● WHAT IS EXPECTED:
Your task is to repeat all of the material exactly.

● DATASET EXTRACT:

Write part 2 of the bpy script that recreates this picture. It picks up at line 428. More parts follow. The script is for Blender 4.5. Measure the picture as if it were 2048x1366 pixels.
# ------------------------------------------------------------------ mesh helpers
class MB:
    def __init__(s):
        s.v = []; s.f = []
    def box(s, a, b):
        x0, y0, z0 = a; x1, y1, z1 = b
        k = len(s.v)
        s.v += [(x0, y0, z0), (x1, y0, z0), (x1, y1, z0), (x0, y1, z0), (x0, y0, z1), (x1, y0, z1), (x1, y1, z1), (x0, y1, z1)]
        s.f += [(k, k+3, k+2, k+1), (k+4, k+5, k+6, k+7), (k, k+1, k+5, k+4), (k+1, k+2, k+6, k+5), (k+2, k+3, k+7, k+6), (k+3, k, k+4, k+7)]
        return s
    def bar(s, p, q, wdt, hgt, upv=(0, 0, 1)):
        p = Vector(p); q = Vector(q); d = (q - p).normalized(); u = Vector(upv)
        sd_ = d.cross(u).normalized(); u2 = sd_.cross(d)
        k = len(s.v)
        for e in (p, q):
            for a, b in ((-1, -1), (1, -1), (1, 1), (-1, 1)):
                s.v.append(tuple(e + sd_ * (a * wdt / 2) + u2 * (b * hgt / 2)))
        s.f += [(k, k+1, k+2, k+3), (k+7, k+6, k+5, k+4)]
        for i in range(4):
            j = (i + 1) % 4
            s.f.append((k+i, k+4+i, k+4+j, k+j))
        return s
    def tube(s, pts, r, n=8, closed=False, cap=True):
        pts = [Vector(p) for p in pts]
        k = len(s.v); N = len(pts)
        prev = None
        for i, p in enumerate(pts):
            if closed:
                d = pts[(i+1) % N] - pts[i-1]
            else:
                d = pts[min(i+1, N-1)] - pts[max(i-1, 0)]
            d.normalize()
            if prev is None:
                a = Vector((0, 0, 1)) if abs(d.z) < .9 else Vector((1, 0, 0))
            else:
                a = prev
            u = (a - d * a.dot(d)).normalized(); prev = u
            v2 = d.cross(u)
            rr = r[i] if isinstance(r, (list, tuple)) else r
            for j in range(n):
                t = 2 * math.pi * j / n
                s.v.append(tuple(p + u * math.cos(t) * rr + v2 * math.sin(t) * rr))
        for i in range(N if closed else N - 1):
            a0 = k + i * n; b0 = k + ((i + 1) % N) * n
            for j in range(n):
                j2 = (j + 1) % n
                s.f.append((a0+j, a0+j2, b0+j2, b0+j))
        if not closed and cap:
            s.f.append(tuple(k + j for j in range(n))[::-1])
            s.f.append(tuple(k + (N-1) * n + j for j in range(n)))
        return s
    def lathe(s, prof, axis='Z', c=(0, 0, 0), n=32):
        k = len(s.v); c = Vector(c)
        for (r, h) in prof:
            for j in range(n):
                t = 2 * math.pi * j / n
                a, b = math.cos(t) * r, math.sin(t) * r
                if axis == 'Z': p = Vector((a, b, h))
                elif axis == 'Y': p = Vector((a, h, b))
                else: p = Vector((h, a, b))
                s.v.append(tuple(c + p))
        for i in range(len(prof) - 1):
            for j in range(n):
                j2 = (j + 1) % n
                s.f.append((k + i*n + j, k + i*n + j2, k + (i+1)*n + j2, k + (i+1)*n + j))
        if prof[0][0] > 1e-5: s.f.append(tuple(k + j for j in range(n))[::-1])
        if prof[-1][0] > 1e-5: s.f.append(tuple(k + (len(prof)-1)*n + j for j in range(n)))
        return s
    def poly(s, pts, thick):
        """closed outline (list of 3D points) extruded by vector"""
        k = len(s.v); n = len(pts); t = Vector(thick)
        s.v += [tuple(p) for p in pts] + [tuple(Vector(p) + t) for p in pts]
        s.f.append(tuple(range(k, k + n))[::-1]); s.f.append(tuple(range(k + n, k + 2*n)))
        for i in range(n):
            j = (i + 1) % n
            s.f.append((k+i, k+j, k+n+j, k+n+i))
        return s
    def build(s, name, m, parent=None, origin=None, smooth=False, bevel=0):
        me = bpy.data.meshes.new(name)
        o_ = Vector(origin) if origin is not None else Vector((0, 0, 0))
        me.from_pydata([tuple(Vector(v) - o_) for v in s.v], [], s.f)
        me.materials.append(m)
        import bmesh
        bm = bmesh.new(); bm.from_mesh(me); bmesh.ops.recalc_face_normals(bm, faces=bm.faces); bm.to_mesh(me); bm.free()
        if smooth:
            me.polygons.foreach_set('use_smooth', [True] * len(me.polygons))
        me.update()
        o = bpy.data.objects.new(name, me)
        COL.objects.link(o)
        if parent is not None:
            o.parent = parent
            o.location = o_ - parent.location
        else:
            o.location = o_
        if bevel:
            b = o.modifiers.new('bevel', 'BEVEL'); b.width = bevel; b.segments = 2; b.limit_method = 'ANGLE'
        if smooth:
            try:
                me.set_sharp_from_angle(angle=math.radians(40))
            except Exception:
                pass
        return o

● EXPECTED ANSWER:
Write part 2 of the bpy script that recreates this picture. It picks up at line 428. More parts follow. The script is for Blender 4.5. Measure the picture as if it were 2048x1366 pixels.
# ------------------------------------------------------------------ mesh helpers
class MB:
    def __init__(s):
        s.v = []; s.f = []
    def box(s, a, b):
        x0, y0, z0 = a; x1, y1, z1 = b
        k = len(s.v)
        s.v += [(x0, y0, z0), (x1, y0, z0), (x1, y1, z0), (x0, y1, z0), (x0, y0, z1), (x1, y0, z1), (x1, y1, z1), (x0, y1, z1)]
        s.f += [(k, k+3, k+2, k+1), (k+4, k+5, k+6, k+7), (k, k+1, k+5, k+4), (k+1, k+2, k+6, k+5), (k+2, k+3, k+7, k+6), (k+3, k, k+4, k+7)]
        return s
    def bar(s, p, q, wdt, hgt, upv=(0, 0, 1)):
        p = Vector(p); q = Vector(q); d = (q - p).normalized(); u = Vector(upv)
        sd_ = d.cross(u).normalized(); u2 = sd_.cross(d)
        k = len(s.v)
        for e in (p, q):
            for a, b in ((-1, -1), (1, -1), (1, 1), (-1, 1)):
                s.v.append(tuple(e + sd_ * (a * wdt / 2) + u2 * (b * hgt / 2)))
        s.f += [(k, k+1, k+2, k+3), (k+7, k+6, k+5, k+4)]
        for i in range(4):
            j = (i + 1) % 4
            s.f.append((k+i, k+4+i, k+4+j, k+j))
        return s
    def tube(s, pts, r, n=8, closed=False, cap=True):
        pts = [Vector(p) for p in pts]
        k = len(s.v); N = len(pts)
        prev = None
        for i, p in enumerate(pts):
            if closed:
                d = pts[(i+1) % N] - pts[i-1]
            else:
                d = pts[min(i+1, N-1)] - pts[max(i-1, 0)]
            d.normalize()
            if prev is None:
                a = Vector((0, 0, 1)) if abs(d.z) < .9 else Vector((1, 0, 0))
            else:
                a = prev
            u = (a - d * a.dot(d)).normalized(); prev = u
            v2 = d.cross(u)
            rr = r[i] if isinstance(r, (list, tuple)) else r
            for j in range(n):
                t = 2 * math.pi * j / n
                s.v.append(tuple(p + u * math.cos(t) * rr + v2 * math.sin(t) * rr))
        for i in range(N if closed else N - 1):
            a0 = k + i * n; b0 = k + ((i + 1) % N) * n
            for j in range(n):
                j2 = (j + 1) % n
                s.f.append((a0+j, a0+j2, b0+j2, b0+j))
        if not closed and cap:
            s.f.append(tuple(k + j for j in range(n))[::-1])
            s.f.append(tuple(k + (N-1) * n + j for j in range(n)))
        return s
    def lathe(s, prof, axis='Z', c=(0, 0, 0), n=32):
        k = len(s.v); c = Vector(c)
        for (r, h) in prof:
            for j in range(n):
                t = 2 * math.pi * j / n
                a, b = math.cos(t) * r, math.sin(t) * r
                if axis == 'Z': p = Vector((a, b, h))
                elif axis == 'Y': p = Vector((a, h, b))
                else: p = Vector((h, a, b))
                s.v.append(tuple(c + p))
        for i in range(len(prof) - 1):
            for j in range(n):
                j2 = (j + 1) % n
                s.f.append((k + i*n + j, k + i*n + j2, k + (i+1)*n + j2, k + (i+1)*n + j))
        if prof[0][0] > 1e-5: s.f.append(tuple(k + j for j in range(n))[::-1])
        if prof[-1][0] > 1e-5: s.f.append(tuple(k + (len(prof)-1)*n + j for j in range(n)))
        return s
    def poly(s, pts, thick):
        """closed outline (list of 3D points) extruded by vector"""
        k = len(s.v); n = len(pts); t = Vector(thick)
        s.v += [tuple(p) for p in pts] + [tuple(Vector(p) + t) for p in pts]
        s.f.append(tuple(range(k, k + n))[::-1]); s.f.append(tuple(range(k + n, k + 2*n)))
        for i in range(n):
            j = (i + 1) % n
            s.f.append((k+i, k+j, k+n+j, k+n+i))
        return s
    def build(s, name, m, parent=None, origin=None, smooth=False, bevel=0):
        me = bpy.data.meshes.new(name)
        o_ = Vector(origin) if origin is not None else Vector((0, 0, 0))
        me.from_pydata([tuple(Vector(v) - o_) for v in s.v], [], s.f)
        me.materials.append(m)
        import bmesh
        bm = bmesh.new(); bm.from_mesh(me); bmesh.ops.recalc_face_normals(bm, faces=bm.faces); bm.to_mesh(me); bm.free()
        if smooth:
            me.polygons.foreach_set('use_smooth', [True] * len(me.polygons))
        me.update()
        o = bpy.data.objects.new(name, me)
        COL.objects.link(o)
        if parent is not None:
            o.parent = parent
            o.location = o_ - parent.location
        else:
            o.location = o_
        if bevel:
            b = o.modifiers.new('bevel', 'BEVEL'); b.width = bevel; b.segments = 2; b.limit_method = 'ANGLE'
        if smooth:
            try:
                me.set_sharp_from_angle(angle=math.radians(40))
            except Exception:
                pass
        return o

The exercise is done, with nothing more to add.